I had exactly the same problem with that particular word until about that age too. Your parents were not really that responsible for it either, perhaps because they enjoyed your ’shirin zabani’ as a small girl so they did not try to correct you earlier, or they were just too busy with other responsibilities of life and they suffered from a similar “hearing problem” only this time THEY heard you wrong instead of right!
(And what is “right” or “wrong” after all?)
A similar problem persists with the Persian word “gavazn”, which most of us used to read it as “goozan” as a child. (I read it that way once even at the age of sixteen or older!)
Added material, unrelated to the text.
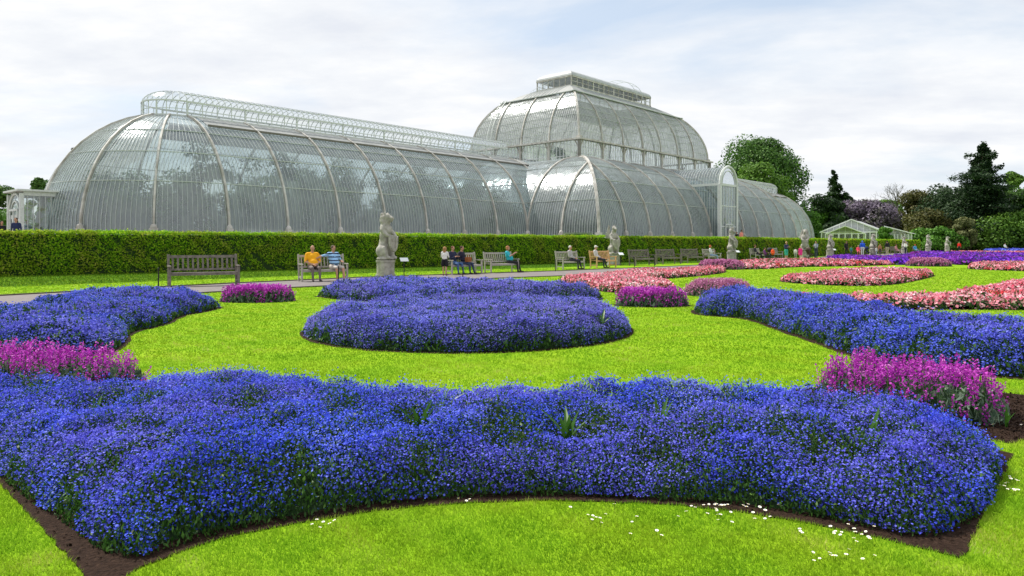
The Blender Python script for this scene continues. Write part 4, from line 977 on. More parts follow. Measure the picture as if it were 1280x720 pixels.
T_ = [
 ('dark green oak cropped by the left edge of the photo', -22, 88, 206, 76, 'oak', 'round'),
 ('small rounded green tree just above the left porch roof', 50, 120, 213, 40, 'oak', 'round'),
 ('dark pine whose tip shows behind the left rounded end of the glasshouse', 92, 95, 186, 26, 'darktree', 'conifer'),
 ('bright green shrubby tree at the far left beside the porch', 12, 60, 252, 62, 'brighttree', 'round'),
 ('tall broad oak rising behind the right part of the glasshouse', 946, 150, 167, 124, 'oak', 'round'),
 ('lighter green tree in front of the tall broad oak', 952, 128, 200, 86, 'lighttree', 'round'),
 ('golden yellow tree glimpsed behind the glasshouse roof', 947, 116, 232, 54, 'yellowtree', 'round'),
 ('dark pointed conifer above the bright green trees', 1043, 190, 214, 44, 'darktree', 'conifer'),
 ('dark green tree behind the bright green ones, left of the purple tree', 1030, 165, 240, 60, 'darktree', 'round'),
 ('second dark tree right of the pointed conifer', 1060, 190, 240, 36, 'darktree', 'round'),
 ('bright green tree standing left, next to the end of the glasshouse', 1008, 152, 263, 50, 'brighttree', 'round'),
 ('bright green tree between the glasshouse end and the white house', 1035, 165, 259, 46, 'brighttree', 'round'),
 ('wide tree covered in purple blossom behind the small white glasshouse', 1084, 165, 248, 84, 'purpletree', 'round'),
 ('olive green tree right behind the purple tree', 1108, 200, 246, 44, 'lighttree', 'round'),
 ('pale leafless tree beyond the purple tree', 1127, 190, 226, 44, 'barepale', 'bare'),
 ('brownish green tree between the purple tree and the dark pine', 1146, 168, 234, 58, 'browntree', 'round'),
 ('wide russet shrub below the brownish tree', 1160, 150, 264, 66, 'browntree', 'round'),
 ('dark flat-topped pine left of the tall cedar', 1168, 185, 230, 70, 'darktree', 'round'),
 ('tall dark cedar with layered branches dominating the right side', 1228, 150, 180, 112, 'cedar', 'conifer'),
 ('dark green tree filling the gap at the foot of the cedar', 1212, 158, 232, 110, 'darktree', 'round'),
 ('pale green slender tree right of the cedar', 1268, 165, 204, 34, 'lighttree', 'round'),
 ('mid green tree cut by the right edge of the photo', 1290, 150, 226, 70, 'oak', 'round'),
 ('bright green wide bush at the right edge behind the dark hedge', 1266, 145, 268, 96, 'lighttree', 'round'),
 ('grey-green feathery bush in front of the cedar', 1204, 142, 270, 32, 'palebush', 'round'),
 ('lime green low bush left of the grey-green feathery bush', 1168, 142, 284, 60, 'brighttree', 'round'),
 ('small green tree standing in front of the small white glasshouse', 1106, 118, 283, 22, 'brighttree', 'round')]
for i, (lab, x, Y, yt, w, m, k) in enumerate(T_):
    low = 'bush' in lab or 'shrub' in lab
    tree(lab, x, Y, yt, w, m, k, 20+i, z0f=.02 if low else .06, nl=(42000 if w > 100 else 26000 if w > 70 else 13000) if k == 'round' else (30000 if w > 60 else 9000), nb=(90 if w > 100 else 64 if w > 70 else 38), name='shrub' if low else {'round': 'broadleaf_tree', 'conifer': 'conifer', 'bare': 'bare_tree'}[k])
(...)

The “Sweet Language of Persian” and above all its ‘nice writing style’ and alpha bet is also to blame I would imagine but I am sure all other languages do suffer from similar problems in their own way anyway.
Good luck.
D
I’ve thought about this, and stressed about it, for a long time. My Farsi has also gotten worse as time has passed, and it has left me very self-conscious about using it. Growing up, my brother was thought to have the funny accent and mistaken-word Farsi (he was only a year old when we moved to Canada) while I was mostly fluent. In the past few years, as I have spoken Farsi less and less, he has made an effort to improve his Farsi, but I feel uncomfortable making the same effort. Where his mistakes are ignored because he used to make even worse ones, I’m afraid of sticking out, and being laughed at, and seen as unprofessional or unknowing, etc. So, I tend to use English exclusively these days, and feel guilty about it; I don’t practise Farsi very often, not even with my parents and feel guilty about that too. I really do need to make more of an effort, suck it up and learn, and not make stupid excuses or hide in English for ridiculous reasons.